Meet our soloists for the Autumn concert 2023

James Atkinson, baritone

James Atkinson is a graduate of the Royal College of Music, where he studied with Alison Wells. He is a BBC New Generation Artist, and the winner of the Royal Over-Seas League Singers Prize 2022, the Maureen Lehane Vocal Awards 2018 and the Somerset Song Prize 2019.

Operatic roles include Masetto Don Giovanni (Welsh National Opera), Orest Elektra (Tokyo Symphony Orchestra), Belcore L’elisir d’amore (Wild Arts), Papageno Die Zauberflöte and Aeneas Dido and Aeneas (Hurn Court Opera). In 2024, James returns to WNO as Guglielmo in Cosí fan tutte.

Concert performances include Walton’s Belshazzar’s Feast (Tokyo Symphony Orchestra), Haydn The Creation (Montreal Symphony Orchestra), Faure’s Requiem (Orchestre de la Suisse Romande) and Vaughan Williams’ Serenade to Music (London Philharmonic Orchestra).

James has given recitals at Oxford Lieder, Wigmore Hall, Beethovenfest Bonn, the Lammermuir Festival, the Gower Festival, the Aldeburgh Festival, the North Norfolk Music Festival and the Ludlow English Song Weekend.

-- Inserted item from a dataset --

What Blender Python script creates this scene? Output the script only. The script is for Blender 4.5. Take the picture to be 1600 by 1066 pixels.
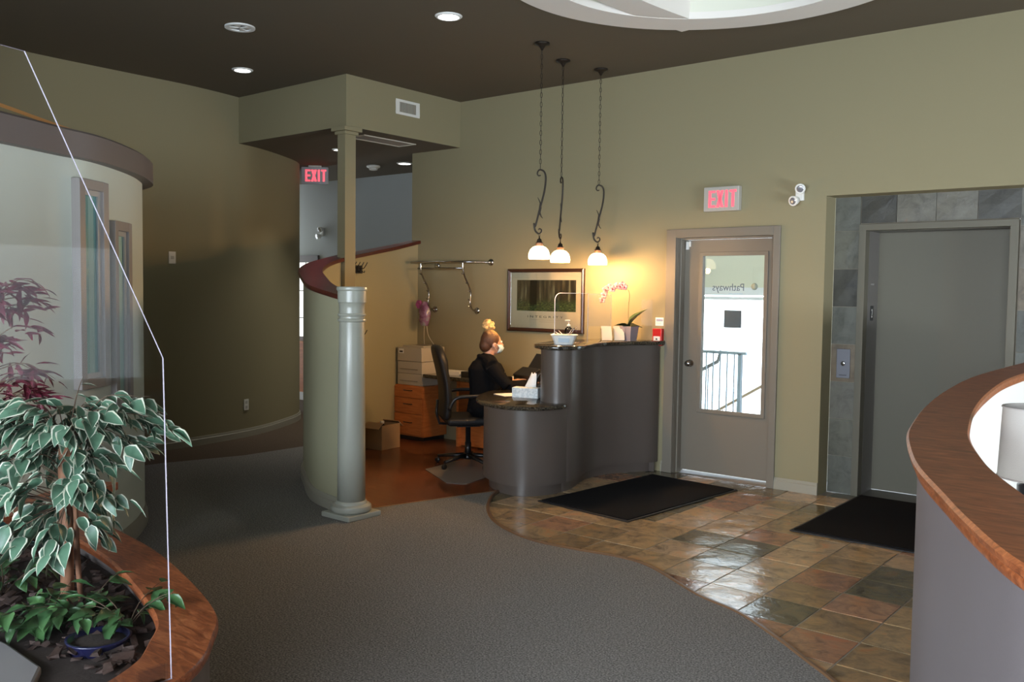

Website: jamesatkinsonbaritone.com

Caroline Taylor, soprano

British soprano Caroline Taylor graduated from the Royal Northern College of Music with Distinction, where she won the Joyce and Michael Kennedy Strauss Award and was a finalist in the prestigious Gold Medal. A keen performer of Czech repertoire, she won the 2021 Emmy Destinn Award for Czech Opera and Song and the 2023 Off West End Opera Performance Award with Hampstead Garden Opera for Janáček’s The Cunning Little Vixen, in which she played the title role.

Praised for her “glittering soprano” (The Times), Caroline has recently enjoyed success as La Musica in Monteverdi’s L’Orfeo at Longborough Festival Opera, alongside solo performances at Wigmore Hall and Oxford International Song Festival, where she is a 2022-2024 Young Artist. Opera credits include Asteria/Tamerlano with Cambridge Handel Opera, Adina/The Elixir of Love (Duchy Opera) and Kate/The Yeomen of the Guard at the Grange Festival, where Caroline also jumped in to sing Asteria to considerable acclaim. Concert highlights include Britten’s Les Illuminations (Northern Ballet Sinfonia) and Mahler’s 8th Symphony at the Bridgewater Hall, broadcast on BBC Radio 3. She is a City Music Foundation Artist.

website: www.carolinetaylorsoprano.com

Harriet Goodwin, mezzo

Harriet Goodwin read English Literature at Balliol College, Oxford before training as a postgraduate singer at the Royal Northern College of Music, where she studied with Nicholas Powell and received a scholarship from the Countess of Munster Musical Trust.

She has sung and toured with The Sixteen and The Monteverdi Choir, and was nominated for the BBC Cardiff Singer of the World Competition.

As a concert artist, Harriet has performed at numerous venues throughout the country, including Cadogan Hall (Mozart’s Requiem), St John’s, Smith Square (Monteverdi’s Vespers)and Christ Church Cathedral, Oxford (Mozart’s Requiem). She has also appeared at the English Haydn Festival.

Harriet has four children and is the author of several award-winning children’s books, most notably The Boy Who Fell Down Exit 43, which was shortlisted for the Blue Peter Book of the Year Award in 2010.